Repeat each line of the material exactly.

>>>>>

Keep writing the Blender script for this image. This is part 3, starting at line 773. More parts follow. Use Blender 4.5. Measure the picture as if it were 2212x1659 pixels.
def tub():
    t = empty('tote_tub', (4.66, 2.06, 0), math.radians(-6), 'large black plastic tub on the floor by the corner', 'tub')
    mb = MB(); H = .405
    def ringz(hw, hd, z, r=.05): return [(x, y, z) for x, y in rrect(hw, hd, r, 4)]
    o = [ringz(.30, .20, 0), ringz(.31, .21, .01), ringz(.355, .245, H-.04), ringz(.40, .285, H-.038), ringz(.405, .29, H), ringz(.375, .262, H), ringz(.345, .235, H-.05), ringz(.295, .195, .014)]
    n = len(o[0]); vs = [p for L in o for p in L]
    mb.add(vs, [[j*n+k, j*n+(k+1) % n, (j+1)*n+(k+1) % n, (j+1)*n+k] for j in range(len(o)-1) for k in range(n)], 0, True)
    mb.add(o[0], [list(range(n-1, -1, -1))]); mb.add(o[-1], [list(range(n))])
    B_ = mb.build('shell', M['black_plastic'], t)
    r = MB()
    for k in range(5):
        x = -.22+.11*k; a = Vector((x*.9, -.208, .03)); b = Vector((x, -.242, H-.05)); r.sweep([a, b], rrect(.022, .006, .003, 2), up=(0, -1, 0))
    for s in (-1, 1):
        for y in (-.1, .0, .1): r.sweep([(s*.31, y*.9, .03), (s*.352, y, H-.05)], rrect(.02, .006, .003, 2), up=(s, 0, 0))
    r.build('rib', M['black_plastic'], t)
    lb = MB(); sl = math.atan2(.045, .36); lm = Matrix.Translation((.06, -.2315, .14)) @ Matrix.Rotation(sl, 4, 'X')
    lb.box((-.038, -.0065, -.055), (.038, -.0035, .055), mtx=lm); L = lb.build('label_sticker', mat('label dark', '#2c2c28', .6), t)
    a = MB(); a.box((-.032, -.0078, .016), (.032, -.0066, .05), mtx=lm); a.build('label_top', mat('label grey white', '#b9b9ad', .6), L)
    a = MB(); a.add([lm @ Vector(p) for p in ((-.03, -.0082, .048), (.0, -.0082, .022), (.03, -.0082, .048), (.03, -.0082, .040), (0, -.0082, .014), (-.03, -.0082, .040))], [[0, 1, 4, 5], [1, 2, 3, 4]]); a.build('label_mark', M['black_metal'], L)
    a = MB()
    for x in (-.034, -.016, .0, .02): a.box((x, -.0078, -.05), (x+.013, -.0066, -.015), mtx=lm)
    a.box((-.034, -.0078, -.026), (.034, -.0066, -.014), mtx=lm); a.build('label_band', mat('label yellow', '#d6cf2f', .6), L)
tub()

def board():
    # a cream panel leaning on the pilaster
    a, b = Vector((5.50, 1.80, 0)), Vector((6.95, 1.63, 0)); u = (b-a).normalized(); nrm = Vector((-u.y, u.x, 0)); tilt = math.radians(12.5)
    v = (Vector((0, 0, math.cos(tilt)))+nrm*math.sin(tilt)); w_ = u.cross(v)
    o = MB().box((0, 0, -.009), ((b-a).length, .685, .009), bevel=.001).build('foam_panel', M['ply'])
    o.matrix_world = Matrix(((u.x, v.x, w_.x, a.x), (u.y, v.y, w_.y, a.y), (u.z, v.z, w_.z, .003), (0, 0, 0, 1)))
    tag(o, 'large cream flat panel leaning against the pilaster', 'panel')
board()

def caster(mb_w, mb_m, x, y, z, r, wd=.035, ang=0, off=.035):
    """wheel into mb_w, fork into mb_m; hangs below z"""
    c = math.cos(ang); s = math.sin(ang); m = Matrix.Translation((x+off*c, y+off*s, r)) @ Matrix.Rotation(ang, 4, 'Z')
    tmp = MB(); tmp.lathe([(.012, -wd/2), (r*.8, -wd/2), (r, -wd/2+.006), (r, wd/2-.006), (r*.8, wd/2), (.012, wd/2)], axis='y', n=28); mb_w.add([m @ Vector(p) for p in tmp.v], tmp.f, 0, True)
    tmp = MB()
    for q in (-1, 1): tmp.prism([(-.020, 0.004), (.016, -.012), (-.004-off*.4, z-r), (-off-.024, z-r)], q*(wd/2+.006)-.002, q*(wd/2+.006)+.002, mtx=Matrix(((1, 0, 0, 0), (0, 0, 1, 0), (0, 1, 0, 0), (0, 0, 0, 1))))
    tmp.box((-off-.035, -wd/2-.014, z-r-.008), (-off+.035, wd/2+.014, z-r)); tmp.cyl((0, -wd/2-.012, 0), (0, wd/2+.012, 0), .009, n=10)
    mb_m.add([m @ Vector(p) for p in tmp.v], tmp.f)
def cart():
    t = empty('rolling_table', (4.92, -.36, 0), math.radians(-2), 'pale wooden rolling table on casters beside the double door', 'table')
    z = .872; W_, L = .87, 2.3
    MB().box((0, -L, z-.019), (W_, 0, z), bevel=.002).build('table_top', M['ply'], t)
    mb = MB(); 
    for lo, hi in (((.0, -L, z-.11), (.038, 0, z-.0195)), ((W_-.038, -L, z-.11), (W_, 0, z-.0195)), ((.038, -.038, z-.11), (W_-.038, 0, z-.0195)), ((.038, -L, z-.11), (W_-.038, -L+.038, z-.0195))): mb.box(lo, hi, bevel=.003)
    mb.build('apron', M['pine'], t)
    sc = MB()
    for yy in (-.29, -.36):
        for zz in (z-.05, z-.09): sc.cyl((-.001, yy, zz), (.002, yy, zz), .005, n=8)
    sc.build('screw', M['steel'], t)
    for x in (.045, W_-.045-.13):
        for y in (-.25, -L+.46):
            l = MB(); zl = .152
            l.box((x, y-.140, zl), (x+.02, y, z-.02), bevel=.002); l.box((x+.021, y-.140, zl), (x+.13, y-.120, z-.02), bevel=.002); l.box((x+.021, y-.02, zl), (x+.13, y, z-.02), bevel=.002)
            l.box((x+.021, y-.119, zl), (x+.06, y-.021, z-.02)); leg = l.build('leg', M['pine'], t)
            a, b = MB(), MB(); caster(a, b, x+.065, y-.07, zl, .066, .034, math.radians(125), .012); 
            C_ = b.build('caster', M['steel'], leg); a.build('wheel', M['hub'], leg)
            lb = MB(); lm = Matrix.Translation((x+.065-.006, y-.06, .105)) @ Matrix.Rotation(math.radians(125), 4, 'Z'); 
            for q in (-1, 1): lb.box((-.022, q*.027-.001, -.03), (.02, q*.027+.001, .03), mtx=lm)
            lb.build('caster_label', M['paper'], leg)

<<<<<

> Result
Keep writing the Blender script for this image. This is part 3, starting at line 773. More parts follow. Use Blender 4.5. Measure the picture as if it were 2212x1659 pixels.
def tub():
    t = empty('tote_tub', (4.66, 2.06, 0), math.radians(-6), 'large black plastic tub on the floor by the corner', 'tub')
    mb = MB(); H = .405
    def ringz(hw, hd, z, r=.05): return [(x, y, z) for x, y in rrect(hw, hd, r, 4)]
    o = [ringz(.30, .20, 0), ringz(.31, .21, .01), ringz(.355, .245, H-.04), ringz(.40, .285, H-.038), ringz(.405, .29, H), ringz(.375, .262, H), ringz(.345, .235, H-.05), ringz(.295, .195, .014)]
    n = len(o[0]); vs = [p for L in o for p in L]
    mb.add(vs, [[j*n+k, j*n+(k+1) % n, (j+1)*n+(k+1) % n, (j+1)*n+k] for j in range(len(o)-1) for k in range(n)], 0, True)
    mb.add(o[0], [list(range(n-1, -1, -1))]); mb.add(o[-1], [list(range(n))])
    B_ = mb.build('shell', M['black_plastic'], t)
    r = MB()
    for k in range(5):
        x = -.22+.11*k; a = Vector((x*.9, -.208, .03)); b = Vector((x, -.242, H-.05)); r.sweep([a, b], rrect(.022, .006, .003, 2), up=(0, -1, 0))
    for s in (-1, 1):
        for y in (-.1, .0, .1): r.sweep([(s*.31, y*.9, .03), (s*.352, y, H-.05)], rrect(.02, .006, .003, 2), up=(s, 0, 0))
    r.build('rib', M['black_plastic'], t)
    lb = MB(); sl = math.atan2(.045, .36); lm = Matrix.Translation((.06, -.2315, .14)) @ Matrix.Rotation(sl, 4, 'X')
    lb.box((-.038, -.0065, -.055), (.038, -.0035, .055), mtx=lm); L = lb.build('label_sticker', mat('label dark', '#2c2c28', .6), t)
    a = MB(); a.box((-.032, -.0078, .016), (.032, -.0066, .05), mtx=lm); a.build('label_top', mat('label grey white', '#b9b9ad', .6), L)
    a = MB(); a.add([lm @ Vector(p) for p in ((-.03, -.0082, .048), (.0, -.0082, .022), (.03, -.0082, .048), (.03, -.0082, .040), (0, -.0082, .014), (-.03, -.0082, .040))], [[0, 1, 4, 5], [1, 2, 3, 4]]); a.build('label_mark', M['black_metal'], L)
    a = MB()
    for x in (-.034, -.016, .0, .02): a.box((x, -.0078, -.05), (x+.013, -.0066, -.015), mtx=lm)
    a.box((-.034, -.0078, -.026), (.034, -.0066, -.014), mtx=lm); a.build('label_band', mat('label yellow', '#d6cf2f', .6), L)
tub()

def board():
    # a cream panel leaning on the pilaster
    a, b = Vector((5.50, 1.80, 0)), Vector((6.95, 1.63, 0)); u = (b-a).normalized(); nrm = Vector((-u.y, u.x, 0)); tilt = math.radians(12.5)
    v = (Vector((0, 0, math.cos(tilt)))+nrm*math.sin(tilt)); w_ = u.cross(v)
    o = MB().box((0, 0, -.009), ((b-a).length, .685, .009), bevel=.001).build('foam_panel', M['ply'])
    o.matrix_world = Matrix(((u.x, v.x, w_.x, a.x), (u.y, v.y, w_.y, a.y), (u.z, v.z, w_.z, .003), (0, 0, 0, 1)))
    tag(o, 'large cream flat panel leaning against the pilaster', 'panel')
board()

def caster(mb_w, mb_m, x, y, z, r, wd=.035, ang=0, off=.035):
    """wheel into mb_w, fork into mb_m; hangs below z"""
    c = math.cos(ang); s = math.sin(ang); m = Matrix.Translation((x+off*c, y+off*s, r)) @ Matrix.Rotation(ang, 4, 'Z')
    tmp = MB(); tmp.lathe([(.012, -wd/2), (r*.8, -wd/2), (r, -wd/2+.006), (r, wd/2-.006), (r*.8, wd/2), (.012, wd/2)], axis='y', n=28); mb_w.add([m @ Vector(p) for p in tmp.v], tmp.f, 0, True)
    tmp = MB()
    for q in (-1, 1): tmp.prism([(-.020, 0.004), (.016, -.012), (-.004-off*.4, z-r), (-off-.024, z-r)], q*(wd/2+.006)-.002, q*(wd/2+.006)+.002, mtx=Matrix(((1, 0, 0, 0), (0, 0, 1, 0), (0, 1, 0, 0), (0, 0, 0, 1))))
    tmp.box((-off-.035, -wd/2-.014, z-r-.008), (-off+.035, wd/2+.014, z-r)); tmp.cyl((0, -wd/2-.012, 0), (0, wd/2+.012, 0), .009, n=10)
    mb_m.add([m @ Vector(p) for p in tmp.v], tmp.f)
def cart():
    t = empty('rolling_table', (4.92, -.36, 0), math.radians(-2), 'pale wooden rolling table on casters beside the double door', 'table')
    z = .872; W_, L = .87, 2.3
    MB().box((0, -L, z-.019), (W_, 0, z), bevel=.002).build('table_top', M['ply'], t)
    mb = MB(); 
    for lo, hi in (((.0, -L, z-.11), (.038, 0, z-.0195)), ((W_-.038, -L, z-.11), (W_, 0, z-.0195)), ((.038, -.038, z-.11), (W_-.038, 0, z-.0195)), ((.038, -L, z-.11), (W_-.038, -L+.038, z-.0195))): mb.box(lo, hi, bevel=.003)
    mb.build('apron', M['pine'], t)
    sc = MB()
    for yy in (-.29, -.36):
        for zz in (z-.05, z-.09): sc.cyl((-.001, yy, zz), (.002, yy, zz), .005, n=8)
    sc.build('screw', M['steel'], t)
    for x in (.045, W_-.045-.13):
        for y in (-.25, -L+.46):
            l = MB(); zl = .152
            l.box((x, y-.140, zl), (x+.02, y, z-.02), bevel=.002); l.box((x+.021, y-.140, zl), (x+.13, y-.120, z-.02), bevel=.002); l.box((x+.021, y-.02, zl), (x+.13, y, z-.02), bevel=.002)
            l.box((x+.021, y-.119, zl), (x+.06, y-.021, z-.02)); leg = l.build('leg', M['pine'], t)
            a, b = MB(), MB(); caster(a, b, x+.065, y-.07, zl, .066, .034, math.radians(125), .012); 
            C_ = b.build('caster', M['steel'], leg); a.build('wheel', M['hub'], leg)
            lb = MB(); lm = Matrix.Translation((x+.065-.006, y-.06, .105)) @ Matrix.Rotation(math.radians(125), 4, 'Z'); 
            for q in (-1, 1): lb.box((-.022, q*.027-.001, -.03), (.02, q*.027+.001, .03), mtx=lm)
            lb.build('caster_label', M['paper'], leg)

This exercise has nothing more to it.